MATERIAL PROVIDED:

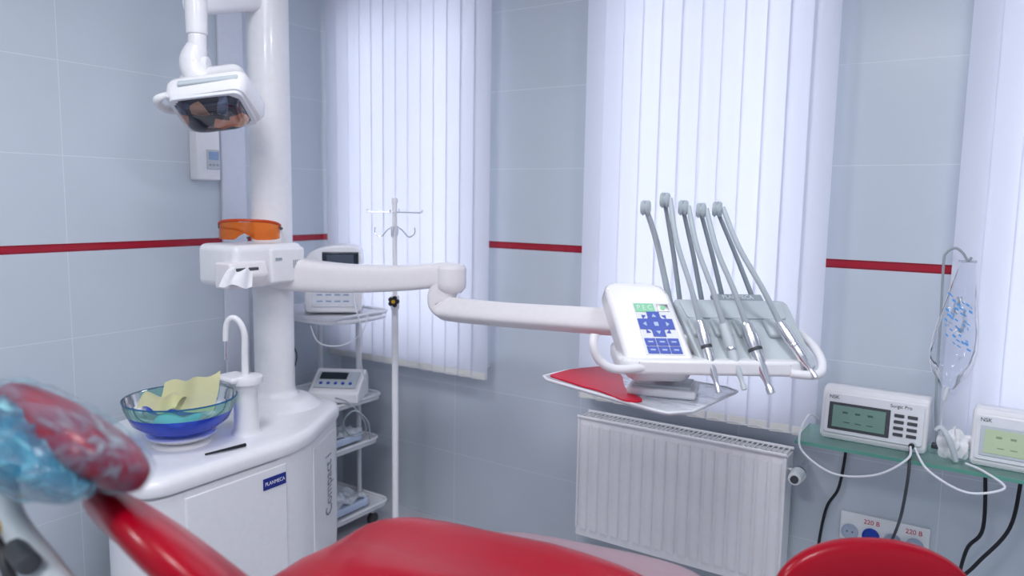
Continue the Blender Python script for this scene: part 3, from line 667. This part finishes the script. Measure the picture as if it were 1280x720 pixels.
# ------------------------------------------------------------------ IV stand
ix,iy=0.80,-0.46
iv=thing("infusion_stand",(ix,iy,0),"slim white infusion stand with hooks and black knob","infusion stand")
b=B(); b.cyl((ix,iy,0.10),(ix,iy,1.16),0.0145,WHITE); b.cyl((ix,iy,1.14),(ix,iy,1.20),0.019,WHITE,bev=0.003); b.cyl((ix,iy,1.18),(ix,iy,1.60),0.010,WHITE); b.lathe([(0,0),(0.014,0),(0.012,0.02),(0,0.024)],WHITE,T(ix,iy,1.60)); put("pole",b,parent=iv)
for ang in (33,123):
    d=Vector((math.cos(math.radians(ang)),math.sin(math.radians(ang)),0)); z=1.56
    for s in (-1,1):
        b=B(); o=Vector((ix,iy,z))
        b.tube([o,o+d*s*0.06,o+d*s*0.112,o+d*s*0.118+Vector((0,0,0.012))],0.0028,STEEL,segs=7,n=4)
        o=o+Vector((0,0,-0.075)); b.tube([o+Vector((0,0,0.02)),o+d*s*0.03+Vector((0,0,0.0)),o+d*s*0.06+Vector((0,0,-0.03)),o+d*s*0.085+Vector((0,0,-0.015)),o+d*s*0.085+Vector((0,0,0.01))],0.0028,STEEL,segs=7,n=5)
        put("hook",b,parent=iv)
b=B()
q=frame((ix+0.012,iy-0.016,1.18),(0.84,0.54,0),(0,0,1))
b.cyl(q@Vector((0,0,0)),q@Vector((0,0,0.02)),0.012,BLACK)
for k in range(5): a=k*2*math.pi/5; c=q@Vector((0.015*math.cos(a),0.015*math.sin(a),0.018)); c2=q@Vector((0.015*math.cos(a),0.015*math.sin(a),0.034)); b.cyl(c,c2,0.010,BLACK,bev=0.002)
b.cyl(q@Vector((0,0,0.03)),q@Vector((0,0,0.037)),0.008,YEL); put("knob",b,parent=iv,label="black lobed knob with yellow cap")
b=B(); b.lathe([(0,0),(0.03,0),(0.028,0.05),(0.018,0.07),(0,0.07)],WHITE,T(ix,iy,0.07))
for k in range(5):
    a=math.radians(72*k+36); e=Vector((ix+0.22*math.cos(a),iy+0.22*math.sin(a),0.065)); b.tube([(ix,iy,0.10),((ix+e.x)/2,(iy+e.y)/2,0.09),e],[0.014,0.012,0.01],WHITE,n=4); b.cyl((e.x,e.y-0.01,0.025),(e.x,e.y+0.01,0.025),0.025,BLACK); b.cyl((e.x,e.y,0.04),(e.x,e.y,0.07),0.007,CHROME)
put("base",b,parent=iv)
# ------------------------------------------------------------------ glass shelf with devices
gs=thing("glass_shelf",(2.9,-0.25,0.84),"clear green-edged glass wall shelf holding two devices","shelf")
b=B(); b.box((3.02,-0.255,0.845),(1.10,0.23,0.010),SGLASS,0); 
b.box((3.02,-0.371,0.845),(1.10,0.003,0.011),EGLASS,0); b.box((2.469,-0.255,0.845),(0.003,0.23,0.011),EGLASS,0)
put("glass_plate",b,parent=gs,label="greenish glass plate")
for x in (2.53,2.79):
    b=B(); b.box((x,-0.15,0.831),(0.016,0.30,0.016),CHROME,0.003); b.box((x,-0.004,0.80),(0.05,0.008,0.09),CHROME,0.003); put("bracket",b,parent=gs)
def device(name,loc,yaw,label,w,h,scr,model,dark):
    th=thing(name,loc,label,"dental motor"); M=T(*loc)@RZ(yaw)
    b=B(); b.prism(round_poly([(0.002,0.0),(0.168,0),(0.168,h*0.92),(0.075,h*1.03),(0.030,h)],[0.02,0.02,0.03,0.05,0.03],5),-w/2,w/2,WHITE,0.012,M=M@frame((0,0,0),(0,1,0),(0,0,1))); put("casing",b,parent=th)
    mf=M@frame((0,0.0135,h/2),(1,0,0),(0,0.028,h))
    b=B(); b.prism(round_poly([(-w*0.46,-h*0.38),(w*0.46,-h*0.38),(w*0.46,h*0.40),(-w*0.46,h*0.40)],0.012,4),-0.001,0.003,PLAST,0.001,M=mf)
    b.text("NSK",0.016,mf@T(-w*0.38,h*0.33,0.0035),BLK); b.text(model,0.015,mf@T(w*0.25,h*0.32,0.0035),BLK); put("front_panel",b,parent=th)
    b=B(); b.box((-w*0.13,-0.006,0.004),(w*0.58,h*0.54,0.004),DGREY if dark else LGREY,0.002,M=mf); b.box((-w*0.13,-0.006,0.0065),(w*0.50,h*0.43,0.002),scr,0.0005,M=mf)
    tm=mat("lcd_dark_segments",hexc("48645C"),0.5) if dark else mat("lcd_olive_segments",hexc("8FA080"),0.5)
    for i in range(3): b.box((-w*0.26+i*w*0.12,h*0.05,0.0077),(w*0.05,h*0.04,0.0006),tm,0,M=mf); b.box((-w*0.24+i*w*0.11,-h*0.14,0.0077),(w*0.06,h*0.02,0.0006),tm,0,M=mf)
    put("display",b,parent=th)
    b=B()
    for i in range(2):
        for j in range(4): b.box((w*0.24+i*w*0.12,h*0.15-j*h*0.12,0.005),(w*0.09,h*0.06,0.004),LGREY if not dark else DGREY,0.0015,M=mf)
    put("keypad",b,parent=th)
    b=B(); xx=w*0.38; b.cyl(mf@Vector((xx,-h*0.36,0.0)),mf@Vector((xx,-h*0.36,0.022)),0.011,LGREY,bev=0.002); b.cyl(mf@Vector((xx,-h*0.36,0.02)),mf@Vector((xx,-h*0.36,0.045)),0.008,BLACK,bev=0.002)
    put("motor_socket",b,parent=th)
    for fx in (-w*0.38,w*0.38): b=B(); b.cyl(M@Vector((fx,0.03,-0.004)),M@Vector((fx,0.03,0.002)),0.012,BLACK,bev=0.001); put("foot",b,parent=th)
    return th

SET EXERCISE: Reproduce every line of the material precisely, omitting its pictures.

FINISHED EXERCISE:
Continue the Blender Python script for this scene: part 3, from line 667. This part finishes the script. Measure the picture as if it were 1280x720 pixels.
# ------------------------------------------------------------------ IV stand
ix,iy=0.80,-0.46
iv=thing("infusion_stand",(ix,iy,0),"slim white infusion stand with hooks and black knob","infusion stand")
b=B(); b.cyl((ix,iy,0.10),(ix,iy,1.16),0.0145,WHITE); b.cyl((ix,iy,1.14),(ix,iy,1.20),0.019,WHITE,bev=0.003); b.cyl((ix,iy,1.18),(ix,iy,1.60),0.010,WHITE); b.lathe([(0,0),(0.014,0),(0.012,0.02),(0,0.024)],WHITE,T(ix,iy,1.60)); put("pole",b,parent=iv)
for ang in (33,123):
    d=Vector((math.cos(math.radians(ang)),math.sin(math.radians(ang)),0)); z=1.56
    for s in (-1,1):
        b=B(); o=Vector((ix,iy,z))
        b.tube([o,o+d*s*0.06,o+d*s*0.112,o+d*s*0.118+Vector((0,0,0.012))],0.0028,STEEL,segs=7,n=4)
        o=o+Vector((0,0,-0.075)); b.tube([o+Vector((0,0,0.02)),o+d*s*0.03+Vector((0,0,0.0)),o+d*s*0.06+Vector((0,0,-0.03)),o+d*s*0.085+Vector((0,0,-0.015)),o+d*s*0.085+Vector((0,0,0.01))],0.0028,STEEL,segs=7,n=5)
        put("hook",b,parent=iv)
b=B()
q=frame((ix+0.012,iy-0.016,1.18),(0.84,0.54,0),(0,0,1))
b.cyl(q@Vector((0,0,0)),q@Vector((0,0,0.02)),0.012,BLACK)
for k in range(5): a=k*2*math.pi/5; c=q@Vector((0.015*math.cos(a),0.015*math.sin(a),0.018)); c2=q@Vector((0.015*math.cos(a),0.015*math.sin(a),0.034)); b.cyl(c,c2,0.010,BLACK,bev=0.002)
b.cyl(q@Vector((0,0,0.03)),q@Vector((0,0,0.037)),0.008,YEL); put("knob",b,parent=iv,label="black lobed knob with yellow cap")
b=B(); b.lathe([(0,0),(0.03,0),(0.028,0.05),(0.018,0.07),(0,0.07)],WHITE,T(ix,iy,0.07))
for k in range(5):
    a=math.radians(72*k+36); e=Vector((ix+0.22*math.cos(a),iy+0.22*math.sin(a),0.065)); b.tube([(ix,iy,0.10),((ix+e.x)/2,(iy+e.y)/2,0.09),e],[0.014,0.012,0.01],WHITE,n=4); b.cyl((e.x,e.y-0.01,0.025),(e.x,e.y+0.01,0.025),0.025,BLACK); b.cyl((e.x,e.y,0.04),(e.x,e.y,0.07),0.007,CHROME)
put("base",b,parent=iv)
# ------------------------------------------------------------------ glass shelf with devices
gs=thing("glass_shelf",(2.9,-0.25,0.84),"clear green-edged glass wall shelf holding two devices","shelf")
b=B(); b.box((3.02,-0.255,0.845),(1.10,0.23,0.010),SGLASS,0); 
b.box((3.02,-0.371,0.845),(1.10,0.003,0.011),EGLASS,0); b.box((2.469,-0.255,0.845),(0.003,0.23,0.011),EGLASS,0)
put("glass_plate",b,parent=gs,label="greenish glass plate")
for x in (2.53,2.79):
    b=B(); b.box((x,-0.15,0.831),(0.016,0.30,0.016),CHROME,0.003); b.box((x,-0.004,0.80),(0.05,0.008,0.09),CHROME,0.003); put("bracket",b,parent=gs)
def device(name,loc,yaw,label,w,h,scr,model,dark):
    th=thing(name,loc,label,"dental motor"); M=T(*loc)@RZ(yaw)
    b=B(); b.prism(round_poly([(0.002,0.0),(0.168,0),(0.168,h*0.92),(0.075,h*1.03),(0.030,h)],[0.02,0.02,0.03,0.05,0.03],5),-w/2,w/2,WHITE,0.012,M=M@frame((0,0,0),(0,1,0),(0,0,1))); put("casing",b,parent=th)
    mf=M@frame((0,0.0135,h/2),(1,0,0),(0,0.028,h))
    b=B(); b.prism(round_poly([(-w*0.46,-h*0.38),(w*0.46,-h*0.38),(w*0.46,h*0.40),(-w*0.46,h*0.40)],0.012,4),-0.001,0.003,PLAST,0.001,M=mf)
    b.text("NSK",0.016,mf@T(-w*0.38,h*0.33,0.0035),BLK); b.text(model,0.015,mf@T(w*0.25,h*0.32,0.0035),BLK); put("front_panel",b,parent=th)
    b=B(); b.box((-w*0.13,-0.006,0.004),(w*0.58,h*0.54,0.004),DGREY if dark else LGREY,0.002,M=mf); b.box((-w*0.13,-0.006,0.0065),(w*0.50,h*0.43,0.002),scr,0.0005,M=mf)
    tm=mat("lcd_dark_segments",hexc("48645C"),0.5) if dark else mat("lcd_olive_segments",hexc("8FA080"),0.5)
    for i in range(3): b.box((-w*0.26+i*w*0.12,h*0.05,0.0077),(w*0.05,h*0.04,0.0006),tm,0,M=mf); b.box((-w*0.24+i*w*0.11,-h*0.14,0.0077),(w*0.06,h*0.02,0.0006),tm,0,M=mf)
    put("display",b,parent=th)
    b=B()
    for i in range(2):
        for j in range(4): b.box((w*0.24+i*w*0.12,h*0.15-j*h*0.12,0.005),(w*0.09,h*0.06,0.004),LGREY if not dark else DGREY,0.0015,M=mf)
    put("keypad",b,parent=th)
    b=B(); xx=w*0.38; b.cyl(mf@Vector((xx,-h*0.36,0.0)),mf@Vector((xx,-h*0.36,0.022)),0.011,LGREY,bev=0.002); b.cyl(mf@Vector((xx,-h*0.36,0.02)),mf@Vector((xx,-h*0.36,0.045)),0.008,BLACK,bev=0.002)
    put("motor_socket",b,parent=th)
    for fx in (-w*0.38,w*0.38): b=B(); b.cyl(M@Vector((fx,0.03,-0.004)),M@Vector((fx,0.03,0.002)),0.012,BLACK,bev=0.001); put("foot",b,parent=th)
    return th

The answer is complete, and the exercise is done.